Moda olmaktan uzak bir konu. Bir dönemin teknoloji değil. Dünya’nın geleceğini ilgilendiren, gelecek nesillere yaşanabilir alan bırakma endişesini taşıyan küresel bir konu Yenilenebilir Enerji
1990’lı yıllarda Küresel Isınma kavramıyla daha içli dışlı olmamız ve buna sebep olan sorunun başlıca nedenlerinden birinin enerji üretimi için fosil (C kaynaklı) enerjilerin neden olduğu belirince Yenilenebilir enerjiyi tekrar gündeme getirmiş ve artık bu teknolojinin sürekli gelişeceği bir döneme girilmiş bulunulmaktadır.

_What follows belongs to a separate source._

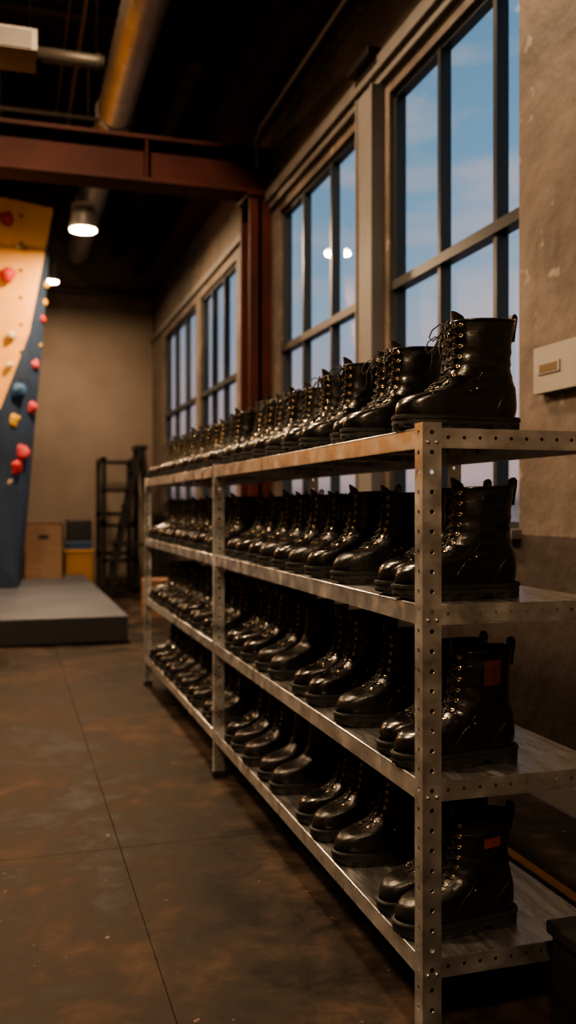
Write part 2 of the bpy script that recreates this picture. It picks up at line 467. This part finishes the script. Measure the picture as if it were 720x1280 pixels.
            for sg in (1, -1):
                b.tube([k, k+Vector((-.02, .012*sg, .010)), k+Vector((-.035, .02*sg, -.004)), k+Vector((-.036, .026*sg, -.04))], .0019, 'lace', n=5)
    if patch:
        for side in (1, -1):
            rws = []
            for j in range(6):
                s = .76+.17*j/5; row = []
                if patch == 'orangepatch': s = .80+.07*j/5
                f_, _ = cr(Fp, s); k_, _ = cr(Kp, s)
                for i in range(6):
                    xx = .205+.045*i/5
                    row.append(P(s, (xx-f_)/(k_-f_), side)+Vector((0, side*.0018, 0)))
                rws.append(row)
            b.grid(rws, patch, flip=(side < 0), smooth=True)
    for side in (1, -1):
        for s, xx in ((.36, .165), (.40, .185)):
            f_, _ = cr(Fp, s); k_, _ = cr(Kp, s)
            c0 = P(s, (xx-f_)/(k_-f_), side)
            b.tube([c0, c0+Vector((0, side*.0016, 0))], [.003, .0022], 'brass' if laced else leather, n=8)
    return b.mesh(name)

BOOTS = {
 'a': make_boot('lace_up_boot_mesh', 1.0, seed=1),
 'b': make_boot('lace_up_boot_matte_mesh', .93, leather='leather_matte', bow=False, seed=2),
 'c': make_boot('tall_lace_up_boot_mesh', 1.08, seed=3, bow=True),
 'd': make_boot('pull_on_boot_mesh', .90, laced=False, chelsea=True, leather='leather_matte', tabkey='orangepatch', seed=4),
 'e': make_boot('patched_boot_mesh', 1.05, patch='redpatch', seed=5, bow=False),
 'f': make_boot('labelled_boot_mesh', 1.0, patch='orangepatch', seed=6, leather='leather_matte'),
 'g': make_boot('tan_loop_boot_mesh', .96, tabkey='tan', seed=8),
}
SHZ = [1.44, 1.03, .622, .214]
def boot(kind, y, shelf, toe=.905, yaw=0, mirror=False, sc=1.0):
    o = bpy.data.objects.new('combat_boot', BOOTS[kind]); scene.collection.objects.link(o)
    a = math.radians(yaw)
    cx = .155*sc
    o.scale = (sc, -sc if mirror else sc, sc)
    o.rotation_euler = (0, 0, a)
    o.location = (toe+cx - math.cos(a)*cx, y - math.sin(a)*cx, SHZ[shelf]+.0005)
    return o
rows = [
 [(2.055,'a'),(2.20,'a'),(2.45,'a'),(2.60,'a'),(2.84,'c'),(3.06,'a'),(3.27,'b'),(3.45,'a'),(3.63,'b'),(3.81,'a'),(3.98,'b')],
 [(2.065,'a'),(2.20,'a'),(2.54,'b'),(2.79,'a'),(2.99,'b'),(3.18,'a'),(3.38,'b'),(3.58,'a'),(3.78,'a'),(3.97,'b')],
 [(2.065,'e'),(2.20,'c'),(2.52,'b'),(2.81,'a'),(2.95,'a'),(3.27,'d'),(3.43,'b'),(3.66,'a'),(3.82,'g'),(3.99,'a')],
 [(2.065,'f'),(2.20,'f'),(2.54,'b'),(2.75,'b'),(2.89,'a'),(3.23,'d'),(3.40,'d'),(3.62,'b'),(3.80,'b'),(3.97,'a')],
]
rb = random.Random(11)
for si, r in enumerate(rows):
    for i, (y, k) in enumerate(r):
        toe = (.893 if i < 1 else .905)+rb.uniform(0, .012)
        if si == 0 and i == 1: toe = .955
        if si == 0 and i == 3: toe = .93
        boot(k, y, si, toe=toe, yaw=rb.uniform(-4, 6) if i > 1 else rb.uniform(-2, 2), mirror=i % 2 == 1, sc=rb.uniform(1.0, 1.04))
    y = 4.33; i = 0
    while y < 6.36:
        boot(rb.choice('abaabcg' if si < 3 else 'abdbb'), y, si, toe=.905+rb.uniform(0, .015), yaw=rb.uniform(-5, 5), mirror=i % 2 == 1, sc=rb.uniform(.96, 1.0))
        y += (.15 if i % 2 == 0 else rb.uniform(.20, .25)); i += 1

# ------------------------------------------------------------------ shelving rack
X0, X1 = .908, 1.41
PY = [1.934, 4.17, 6.47]
b = B()
TOP = 1.452
def post(x, y, sx, sy, W=.048, D=.040):
    zb = .03; L = TOP-zb
    if sx > 0: b.perf((x, y, zb), (1,0,0), (0,0,1), W, L, .046, .0056, 'steel')
    else: b.perf((x-W, y, zb), (1,0,0), (0,0,1), W, L, .046, .0056, 'steel')
    yy = y if sy > 0 else y-D
    b.perf((x, yy, zb), (0,1,0), (0,0,1), D, L, .046, .0056, 'steel')
    xa, xb_ = (x-.006, x+W) if sx > 0 else (x-W, x+.006)
    ya, yb = (y-.006, y+D) if sy > 0 else (y-D, y+.006)
    b.box(xa, xb_, ya, yb, .0, .032, 'plastic_blk')
for i, y in enumerate(PY):
    sy = 1 if i < 2 else -1
    post(X0-.002, y-.003 if i == 0 else y, 1, sy)
    post(X1+.002, y-.003 if i == 0 else y, -1, sy)
post(X1+.004, 2.72, -1, 1)
for z in SHZ:
    for j in range(2):
        ya, yb = PY[j]+.001, PY[j+1]-.001
        b.box(X0+.001, X1-.001, ya, yb, z-.0025, z, 'sheet')
        for x in (X0+.001, X1-.004):
            b.box(x, x+.003, ya, yb, z-.044, z-.0027, 'steel')
            xi = x if x < 1 else x-.012
            b.box(xi, xi+.015, ya, yb, z-.047, z-.0445, 'steel')
        b.tube([(X0+.0035, ya, z-.002), (X0+.0035, yb, z-.002)], .0032, 'steel', n=8)
        for q in range(5):
            yy = ya + (yb-ya)*(q+.5)/5
            b.box(X0+.01, X1-.01, yy-.02, yy+.02, z-.022, z-.003, 'sheet')
    for yy in (PY[0]-.0005, PY[1]-.004, PY[2]+.001):
        b.perf((X0+.045, yy, z-.043), (0,0,1), (1,0,0), .043, X1-X0-.09, .040, .0045, 'steel')
        b.box(X0+.045, X1-.045, yy, yy+.014, z-.0465, z-.0435, 'steel')
    for y in PY:
        for x in (X0+.012, X0+.034):
            for zz in (z-.034,):
                cyl(b, (x, y-.008, zz), .0045, .004, .004, 'steel', n=6, axis='y')
rack = b.obj('metal_shelving_rack')

# ------------------------------------------------------------------ room shell
WX = 2.2; YB = 14.8; YF = -3.0; XL = -6.0; ZC = 6.2
b = B()
b.box(XL, WX+.3, YF, YB, -.1, -.006, 'concrete')
xs = [XL, -2.6, .39, WX+.3]
ys = [YF, .45, 3.42, 6.40, 9.4, 12.4, YB]
for i in range(len(xs)-1):
    for j in range(len(ys)-1):
        b.box(xs[i]+.0012, xs[i+1]-.0012, ys[j]+.0012, ys[j+1]-.0012, -.03, 0, 'concrete')
b.obj('floor', bevel=.001)
wins = [(3.67, 5.15), (5.68, 7.51), (9.08, 10.93), (11.2, 13.6)]
ZS, ZH = 1.15, 3.76
T = .11
b = B()
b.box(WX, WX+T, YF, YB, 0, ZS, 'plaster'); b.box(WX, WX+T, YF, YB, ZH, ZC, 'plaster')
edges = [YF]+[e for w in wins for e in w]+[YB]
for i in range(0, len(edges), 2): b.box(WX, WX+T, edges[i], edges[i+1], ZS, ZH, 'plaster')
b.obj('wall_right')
b = B(); b.box(XL-.2, WX+T, YB, YB+.2, 0, ZC, 'backwall'); b.obj('wall_back')
b = B(); b.box(XL-.2, XL, YF-.2, YB, 0, ZC, 'backwall'); b.obj('wall_left')
b = B(); b.box(XL, WX+T, YF-.2, YF, 0, ZC, 'backwall'); b.obj('wall_front')
b = B()
prof = []; x = XL-.2
while x < WX+T:
    prof += [(x, ZC), (x+.06, ZC), (x+.09, ZC+.06), (x+.15, ZC+.06)]; x += .18
b.grid([[(p[0], YF-.2, p[1]) for p in prof], [(p[0], YB+.2, p[1]) for p in prof]], 'deck', smooth=False)
b.box(XL-.2, WX+T, YF-.2, YB+.2, ZC+.07, ZC+.2, 'deck')
b.obj('ceiling')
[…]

C kaynaklı enerjilerin (Petrol,Doğalgaz,Kömür…) gibi fosil yakıtların ucuz(!) üretim metodları nedeniyle yıllardır atmosfere COx, SOx, NOx gazları salmak artık suç haline gelmiş bulunmaktadır.(Bkz: Kyto Protokolü).
Almanya’nın Enerjisi
Yenilebilir enerjinin sınırlı bilimsel çalışmalarla gelişmesini beklemek yerine mühendislik kavramının(mühendis=dolar) gereği yerine getirilerek ucuz teknoloji üretme metodu hız kazanmıştır. Eee mühendislik deyince akla ilk gelenlerden biri de Almanya. Bu ülkenin bu konuda bu kadar dünyadan bu kadar ileride olmasının bir sebebi de budur.
Planlı bir ülke olan Almanya Yenilenebilir enerji yasayıla ve bölgesel ve ulusal kalkınma planlarıyla sistemli bir şekilde yıldan yıla enerji üretimindeki yenilenebilir enerjinin payını arttırarak istediği sonuçlara ulaşabilmektedir.
Sadece 2010’da 26 milyar euro harcayarak bu teknolojiye ne kadar güvendiğini ve bu teknolojiyi ne kadar çok istediğini göstermektedir. 1990 yılında %3,1 olan yenilenebilir enerji üretimi 2011 yılında % 20,1 e yükselmiştir. Ayrıca bu sektör sayesinde 350.000 kişiye istihdam sağlamaktadır.
Almanya’nın bu başarıya ulaşmasındaki büyük etkenlerden biri de teknolojiyi kendi üretmesi. Özellikle dünya güneş enerji panel üretiminde(PV) birinci sıradadır.
Toplam enerjisinin %8’ini rüzgar, %3 ünü güneş enerjisi oluşturmaktadır.
Almanya’nın Hedefleri
Aşamalı geçiş planları ortaya koyan Almanya, 2020 yılında yenilenebilir enerjinin toplamdaki ağırlığı % 35, 2050 yılında % 80 ‘ e çıkarmayı planlamaktadır. Yine 2050 yılında enerjinin % 50 sini güneş enerjisinde sağlamayı planlamaktadır.
Zorluklar
Güneş paneli üretimindeki dünya devi Almanya, Çin’in PV sistemleri pazarındaki rekabetçi durumu Almanya’yı zora sokmaktadır. Bu enerji dönüşümünde eski elektrik hatlarının bu üretimi karşılayamaması büyük sorun yaratmaktadır.
Sonuç
Almanya gibi bir ülkenin bu rakamlara ulaşabileceğinden bir çekince duyulmuyor. Fukusihima nükleer kazasından sonra 2022 yılına kadar ülkedeki nükleer santralleri kapatacağını açıklayan Almanya bunu yapmak zorundadır. Geçtiğimiz günlerde Almanya’dan gelen bir haber bu yazılanları doğrular niteliktedir. 22GW lık güneş enerjisinden elde edilen elektrikle Cumartesi günü enerji ihtiyacının yaklaşık % 50 sini karşıladığı açıkladılar. Bu miktar 20 nükleer santralden elde edilecek enerjiye eşit.
İşte, Dünya’da bu olaylar yaşanırken Türkiye ne yapıyor diye düşünmemiz gerekiyor.